My childhood experience of growing up with a graveyard next to our house introduced me to ghosts. They were worrisome but mainly a product of my young imagination. My sister Nancy, on the other hand, believed in them one hundred percent. (See my blog “Mr. Fitzgerald Is Dead” under Misadventures.)
The visit Peggy and I made to Fort Mifflin, Pennsylvania last fall looking for information on the two Mekemson boys who died there during the Revolutionary War provided another experience. Scary! Did something really blow out the hurricane lantern leaving us alone in the dark? (Check out “The Mekemson Ghosts of Fort Mifflin” in Looking for Dead People.)
My first actual sighting of a ghost would wait for Priesthill, however. Maybe. Ghosts tend to be, um, Ghostly.
Priesthill is an old Scottish sheep ranch, dating back to at least the 1600s. This was the time when Scottish Covenanters had gone ‘off the grid’ with their Presbyterian Church and held services out in the open fields hidden away from the prying eyes of the English King and his henchmen. Armed men were posted around the perimeter in case the soldiers came.
Getting caught wasn’t much fun. You could lose your sheep, your cattle, your land and your life. You might find your body quartered and hung up in various communities to provide an example of why you should be a good Anglican.
Priesthill was one of the remote sites where the hidden services were held. To get there we drove north on the road in front of our B&B (the Old Church B&B in Muirkirk, Scotland) for a couple of miles and picked up a dirt road snaking off to the right through a sheep farm.
The road seemed to go on and on; recent rains had turned it into a muddy mess. Our brand new Mercedes rental car bounced along dodging sheep and accumulating glue-like mud mixed with sheep dung. It was still on the car when we returned it to Edinburgh.
Finally the old farmhouse came into sight. A woman was standing on a porch enclosed by a three-foot high rock wall. Since we would be walking through her property in search of John Brown’s grave, I got out to talk with her.
But she did something strange. She disappeared. Now this was strange in two ways. Obviously she didn’t want to talk with us. She turned her back and walked rapidly toward the door. OK, I could live with that even though we had found most Scots to be friendly and helpful. Possibly she was shy.

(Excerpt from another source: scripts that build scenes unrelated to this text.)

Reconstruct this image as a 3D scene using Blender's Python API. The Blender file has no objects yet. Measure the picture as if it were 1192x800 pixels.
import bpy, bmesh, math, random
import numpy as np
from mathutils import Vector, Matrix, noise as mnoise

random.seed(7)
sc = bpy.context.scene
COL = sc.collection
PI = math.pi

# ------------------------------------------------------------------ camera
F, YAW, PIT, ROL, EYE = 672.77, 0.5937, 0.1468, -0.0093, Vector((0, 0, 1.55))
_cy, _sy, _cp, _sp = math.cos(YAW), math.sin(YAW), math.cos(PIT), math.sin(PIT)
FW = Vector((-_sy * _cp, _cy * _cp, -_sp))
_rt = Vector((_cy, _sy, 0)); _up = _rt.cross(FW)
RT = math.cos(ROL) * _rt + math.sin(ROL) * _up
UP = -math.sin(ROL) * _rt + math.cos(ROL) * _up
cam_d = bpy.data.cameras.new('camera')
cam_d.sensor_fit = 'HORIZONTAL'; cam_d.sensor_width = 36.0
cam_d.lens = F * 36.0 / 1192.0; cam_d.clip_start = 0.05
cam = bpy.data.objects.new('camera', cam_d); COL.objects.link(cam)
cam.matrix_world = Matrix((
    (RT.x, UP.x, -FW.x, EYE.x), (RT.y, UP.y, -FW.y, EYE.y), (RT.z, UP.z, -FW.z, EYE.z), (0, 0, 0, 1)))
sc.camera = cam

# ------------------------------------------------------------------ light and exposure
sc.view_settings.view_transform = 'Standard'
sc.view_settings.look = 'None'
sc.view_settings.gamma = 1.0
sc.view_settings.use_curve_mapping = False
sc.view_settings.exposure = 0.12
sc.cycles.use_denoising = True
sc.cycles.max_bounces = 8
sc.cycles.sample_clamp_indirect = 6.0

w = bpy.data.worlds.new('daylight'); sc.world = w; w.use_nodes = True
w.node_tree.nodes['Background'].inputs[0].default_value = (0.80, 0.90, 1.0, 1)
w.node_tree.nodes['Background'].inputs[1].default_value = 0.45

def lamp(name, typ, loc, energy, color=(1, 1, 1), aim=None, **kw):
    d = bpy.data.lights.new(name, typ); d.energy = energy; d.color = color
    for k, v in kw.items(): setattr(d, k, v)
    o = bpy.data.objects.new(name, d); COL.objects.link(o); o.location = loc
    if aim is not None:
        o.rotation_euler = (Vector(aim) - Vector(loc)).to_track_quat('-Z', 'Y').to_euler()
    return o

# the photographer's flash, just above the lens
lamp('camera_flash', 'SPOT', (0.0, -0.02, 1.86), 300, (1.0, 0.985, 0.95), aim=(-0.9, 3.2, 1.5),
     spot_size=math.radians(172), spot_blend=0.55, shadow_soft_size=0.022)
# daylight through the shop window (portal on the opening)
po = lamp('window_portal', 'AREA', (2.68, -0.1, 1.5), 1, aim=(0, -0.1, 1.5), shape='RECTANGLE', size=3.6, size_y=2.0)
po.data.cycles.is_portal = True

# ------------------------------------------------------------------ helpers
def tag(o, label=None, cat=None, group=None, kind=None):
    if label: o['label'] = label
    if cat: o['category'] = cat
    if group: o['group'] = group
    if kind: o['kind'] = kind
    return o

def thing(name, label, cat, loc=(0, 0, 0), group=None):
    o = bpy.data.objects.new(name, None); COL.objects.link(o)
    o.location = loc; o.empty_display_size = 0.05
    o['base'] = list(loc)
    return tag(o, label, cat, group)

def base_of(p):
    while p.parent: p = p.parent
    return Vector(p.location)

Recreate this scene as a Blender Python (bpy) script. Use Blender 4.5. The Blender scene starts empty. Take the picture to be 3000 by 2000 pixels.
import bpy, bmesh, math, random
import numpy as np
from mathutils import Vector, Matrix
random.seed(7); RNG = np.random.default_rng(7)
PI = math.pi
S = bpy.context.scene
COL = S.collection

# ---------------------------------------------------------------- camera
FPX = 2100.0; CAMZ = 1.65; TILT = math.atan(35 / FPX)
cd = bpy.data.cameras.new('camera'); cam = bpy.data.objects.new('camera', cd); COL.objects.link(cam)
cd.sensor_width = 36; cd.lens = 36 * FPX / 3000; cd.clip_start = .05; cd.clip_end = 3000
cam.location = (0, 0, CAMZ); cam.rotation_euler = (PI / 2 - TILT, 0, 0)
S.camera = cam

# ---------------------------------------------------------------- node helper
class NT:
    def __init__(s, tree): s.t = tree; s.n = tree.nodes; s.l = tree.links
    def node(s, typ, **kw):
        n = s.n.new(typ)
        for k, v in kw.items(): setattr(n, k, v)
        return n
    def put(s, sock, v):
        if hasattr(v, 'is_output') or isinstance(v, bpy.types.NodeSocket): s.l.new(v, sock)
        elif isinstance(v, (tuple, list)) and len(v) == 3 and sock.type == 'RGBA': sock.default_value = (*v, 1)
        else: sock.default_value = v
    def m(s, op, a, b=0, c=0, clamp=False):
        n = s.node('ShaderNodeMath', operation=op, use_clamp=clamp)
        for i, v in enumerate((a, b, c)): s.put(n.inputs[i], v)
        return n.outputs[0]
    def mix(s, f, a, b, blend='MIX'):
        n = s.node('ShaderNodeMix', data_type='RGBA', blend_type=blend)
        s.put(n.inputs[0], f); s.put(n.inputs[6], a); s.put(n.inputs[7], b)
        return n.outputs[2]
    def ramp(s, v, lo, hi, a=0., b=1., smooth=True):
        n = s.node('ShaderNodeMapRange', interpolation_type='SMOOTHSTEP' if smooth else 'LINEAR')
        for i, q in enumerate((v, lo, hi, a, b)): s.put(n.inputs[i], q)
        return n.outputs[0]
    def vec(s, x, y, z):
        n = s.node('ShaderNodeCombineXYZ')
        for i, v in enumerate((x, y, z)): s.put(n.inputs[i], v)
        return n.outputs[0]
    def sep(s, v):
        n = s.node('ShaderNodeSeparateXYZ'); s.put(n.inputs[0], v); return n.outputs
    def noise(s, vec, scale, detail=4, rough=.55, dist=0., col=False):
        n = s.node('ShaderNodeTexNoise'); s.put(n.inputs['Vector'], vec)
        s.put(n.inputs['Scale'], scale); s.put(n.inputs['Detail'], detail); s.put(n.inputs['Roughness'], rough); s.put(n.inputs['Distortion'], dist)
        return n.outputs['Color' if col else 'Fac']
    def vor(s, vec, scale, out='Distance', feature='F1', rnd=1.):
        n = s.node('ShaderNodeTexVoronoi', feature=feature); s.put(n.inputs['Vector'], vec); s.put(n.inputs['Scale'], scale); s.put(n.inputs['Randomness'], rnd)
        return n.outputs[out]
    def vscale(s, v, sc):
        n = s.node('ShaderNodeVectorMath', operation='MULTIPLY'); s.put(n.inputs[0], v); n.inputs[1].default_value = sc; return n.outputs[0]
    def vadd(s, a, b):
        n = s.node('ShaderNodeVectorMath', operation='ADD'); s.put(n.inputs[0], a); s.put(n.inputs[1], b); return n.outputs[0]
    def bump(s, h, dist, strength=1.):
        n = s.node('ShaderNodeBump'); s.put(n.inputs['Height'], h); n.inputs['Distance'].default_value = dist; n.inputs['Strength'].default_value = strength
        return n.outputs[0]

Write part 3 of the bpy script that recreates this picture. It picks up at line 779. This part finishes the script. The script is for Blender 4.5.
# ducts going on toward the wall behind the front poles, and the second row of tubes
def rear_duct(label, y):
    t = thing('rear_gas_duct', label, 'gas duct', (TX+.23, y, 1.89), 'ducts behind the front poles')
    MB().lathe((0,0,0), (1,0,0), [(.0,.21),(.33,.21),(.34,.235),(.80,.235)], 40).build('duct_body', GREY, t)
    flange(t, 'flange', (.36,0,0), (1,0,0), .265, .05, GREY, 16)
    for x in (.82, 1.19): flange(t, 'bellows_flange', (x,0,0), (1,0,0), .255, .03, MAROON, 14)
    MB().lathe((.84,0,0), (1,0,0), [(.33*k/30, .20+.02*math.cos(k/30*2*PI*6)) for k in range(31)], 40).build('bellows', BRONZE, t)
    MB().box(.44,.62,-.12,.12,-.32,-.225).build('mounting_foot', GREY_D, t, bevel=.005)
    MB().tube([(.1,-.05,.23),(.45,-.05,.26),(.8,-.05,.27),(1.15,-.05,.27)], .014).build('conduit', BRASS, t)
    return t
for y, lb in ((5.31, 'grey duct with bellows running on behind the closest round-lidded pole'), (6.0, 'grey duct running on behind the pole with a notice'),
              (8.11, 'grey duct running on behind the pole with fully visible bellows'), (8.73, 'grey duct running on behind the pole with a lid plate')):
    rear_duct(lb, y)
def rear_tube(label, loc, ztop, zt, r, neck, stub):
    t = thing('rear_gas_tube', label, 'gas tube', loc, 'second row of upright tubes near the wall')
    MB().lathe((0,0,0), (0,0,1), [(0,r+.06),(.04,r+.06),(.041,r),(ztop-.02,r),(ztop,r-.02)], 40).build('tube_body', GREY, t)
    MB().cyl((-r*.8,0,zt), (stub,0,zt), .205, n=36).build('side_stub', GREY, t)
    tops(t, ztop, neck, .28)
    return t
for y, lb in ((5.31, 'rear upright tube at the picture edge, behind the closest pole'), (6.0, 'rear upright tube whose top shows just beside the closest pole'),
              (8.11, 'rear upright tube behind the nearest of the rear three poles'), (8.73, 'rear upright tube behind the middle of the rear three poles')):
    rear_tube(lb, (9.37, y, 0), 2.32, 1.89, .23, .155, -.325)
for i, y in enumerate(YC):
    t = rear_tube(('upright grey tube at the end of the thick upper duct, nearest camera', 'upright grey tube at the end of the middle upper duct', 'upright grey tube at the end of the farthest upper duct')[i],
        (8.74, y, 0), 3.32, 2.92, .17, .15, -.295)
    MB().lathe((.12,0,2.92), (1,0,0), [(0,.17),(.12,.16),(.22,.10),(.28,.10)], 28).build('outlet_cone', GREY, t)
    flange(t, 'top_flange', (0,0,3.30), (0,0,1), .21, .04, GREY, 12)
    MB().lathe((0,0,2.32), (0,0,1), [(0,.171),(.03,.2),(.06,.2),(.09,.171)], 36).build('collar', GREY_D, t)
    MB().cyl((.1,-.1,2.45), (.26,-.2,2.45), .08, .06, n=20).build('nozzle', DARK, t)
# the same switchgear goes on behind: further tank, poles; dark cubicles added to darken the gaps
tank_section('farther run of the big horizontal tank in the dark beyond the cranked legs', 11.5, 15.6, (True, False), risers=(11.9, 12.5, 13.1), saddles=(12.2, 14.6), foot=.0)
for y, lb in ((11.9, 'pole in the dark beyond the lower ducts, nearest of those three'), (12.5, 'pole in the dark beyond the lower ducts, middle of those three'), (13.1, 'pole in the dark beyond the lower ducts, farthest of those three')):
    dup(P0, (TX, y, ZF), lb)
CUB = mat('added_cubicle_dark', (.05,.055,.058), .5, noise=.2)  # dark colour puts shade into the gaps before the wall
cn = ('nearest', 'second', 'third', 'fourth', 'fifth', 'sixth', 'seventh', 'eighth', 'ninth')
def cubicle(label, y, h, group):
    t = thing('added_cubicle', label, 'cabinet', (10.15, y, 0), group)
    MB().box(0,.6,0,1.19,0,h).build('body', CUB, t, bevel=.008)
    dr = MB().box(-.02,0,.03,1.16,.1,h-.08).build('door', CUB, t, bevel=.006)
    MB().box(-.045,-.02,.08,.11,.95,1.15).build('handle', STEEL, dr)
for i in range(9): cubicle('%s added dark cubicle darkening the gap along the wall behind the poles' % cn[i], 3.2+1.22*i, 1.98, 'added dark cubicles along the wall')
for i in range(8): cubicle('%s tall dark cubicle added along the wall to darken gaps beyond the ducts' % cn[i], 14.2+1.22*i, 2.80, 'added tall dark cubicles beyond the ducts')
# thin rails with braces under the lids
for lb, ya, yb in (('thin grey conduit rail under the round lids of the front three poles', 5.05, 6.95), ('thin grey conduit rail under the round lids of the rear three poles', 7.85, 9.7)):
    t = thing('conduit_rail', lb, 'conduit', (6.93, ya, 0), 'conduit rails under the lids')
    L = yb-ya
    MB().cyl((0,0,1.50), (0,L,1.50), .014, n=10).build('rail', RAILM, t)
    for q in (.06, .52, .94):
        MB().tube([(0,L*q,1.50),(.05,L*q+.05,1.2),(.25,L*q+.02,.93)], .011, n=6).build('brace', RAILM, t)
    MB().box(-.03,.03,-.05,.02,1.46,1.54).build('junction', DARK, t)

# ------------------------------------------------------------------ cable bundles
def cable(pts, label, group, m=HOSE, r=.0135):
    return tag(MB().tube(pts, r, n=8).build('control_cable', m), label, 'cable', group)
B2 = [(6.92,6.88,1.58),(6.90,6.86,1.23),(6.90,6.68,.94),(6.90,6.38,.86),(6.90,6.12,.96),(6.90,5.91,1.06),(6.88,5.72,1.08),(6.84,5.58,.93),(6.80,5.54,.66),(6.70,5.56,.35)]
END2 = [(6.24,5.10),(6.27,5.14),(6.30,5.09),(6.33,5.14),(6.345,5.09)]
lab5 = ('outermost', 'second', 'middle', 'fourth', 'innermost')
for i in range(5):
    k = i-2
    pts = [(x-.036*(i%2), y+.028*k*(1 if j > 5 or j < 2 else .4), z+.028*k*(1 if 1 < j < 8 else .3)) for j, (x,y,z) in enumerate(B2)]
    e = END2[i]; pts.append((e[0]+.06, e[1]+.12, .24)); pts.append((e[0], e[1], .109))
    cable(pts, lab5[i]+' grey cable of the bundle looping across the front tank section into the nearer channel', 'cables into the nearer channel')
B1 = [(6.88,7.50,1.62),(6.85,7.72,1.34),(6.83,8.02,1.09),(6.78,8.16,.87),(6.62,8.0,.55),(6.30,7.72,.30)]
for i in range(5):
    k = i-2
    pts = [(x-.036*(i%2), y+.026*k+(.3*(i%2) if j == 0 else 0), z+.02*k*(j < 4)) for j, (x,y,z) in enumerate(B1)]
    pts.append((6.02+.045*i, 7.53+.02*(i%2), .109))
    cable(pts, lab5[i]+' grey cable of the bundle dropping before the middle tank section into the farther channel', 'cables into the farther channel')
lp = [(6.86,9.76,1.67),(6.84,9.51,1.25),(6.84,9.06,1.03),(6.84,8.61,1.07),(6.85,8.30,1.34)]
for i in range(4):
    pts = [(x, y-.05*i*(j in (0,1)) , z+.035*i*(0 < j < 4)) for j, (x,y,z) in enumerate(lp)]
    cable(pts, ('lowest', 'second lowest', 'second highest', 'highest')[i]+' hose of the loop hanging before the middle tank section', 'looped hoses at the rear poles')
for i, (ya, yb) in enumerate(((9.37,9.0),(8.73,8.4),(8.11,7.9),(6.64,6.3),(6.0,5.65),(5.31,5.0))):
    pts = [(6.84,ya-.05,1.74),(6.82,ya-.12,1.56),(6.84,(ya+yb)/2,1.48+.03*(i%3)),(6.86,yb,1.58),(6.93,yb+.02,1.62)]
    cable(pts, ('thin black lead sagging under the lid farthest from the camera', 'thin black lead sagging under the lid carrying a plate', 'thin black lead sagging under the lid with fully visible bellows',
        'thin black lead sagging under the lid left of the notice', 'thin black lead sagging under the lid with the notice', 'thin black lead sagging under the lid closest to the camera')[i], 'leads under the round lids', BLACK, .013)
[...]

What bothered me more was she sank.
It was like she was traveling down an escalator or open elevator. Her head disappeared beneath the stonewall before she reached the door. I did not see her go inside.
“Maybe there are steps down to an underground cellar,” I thought. Or maybe she merely bent over to work on a flower garden. Curiosity got the better of me. I walked over. There was no woman; there were no flowers; there were no stairs. As far as I could see the floor of the porch was solid stone.
I asked Peggy, “Did you see that woman disappear?”
“She went inside,” my logical wife explained.
“Ah,” I said and put the matter out of my mind. Or tried to, it kept nibbling away at me. A couple of days later I asked Peggy if she had seen the woman appear to sink into the porch.
“Yes,” she replied.
“Did you actually see her go in the house?”
“No,” was the answer.
So I rest my case for a possible ghost… or optical illusion. The owners of Old Church B&B know the owners of the the property. Maybe they can find an answer.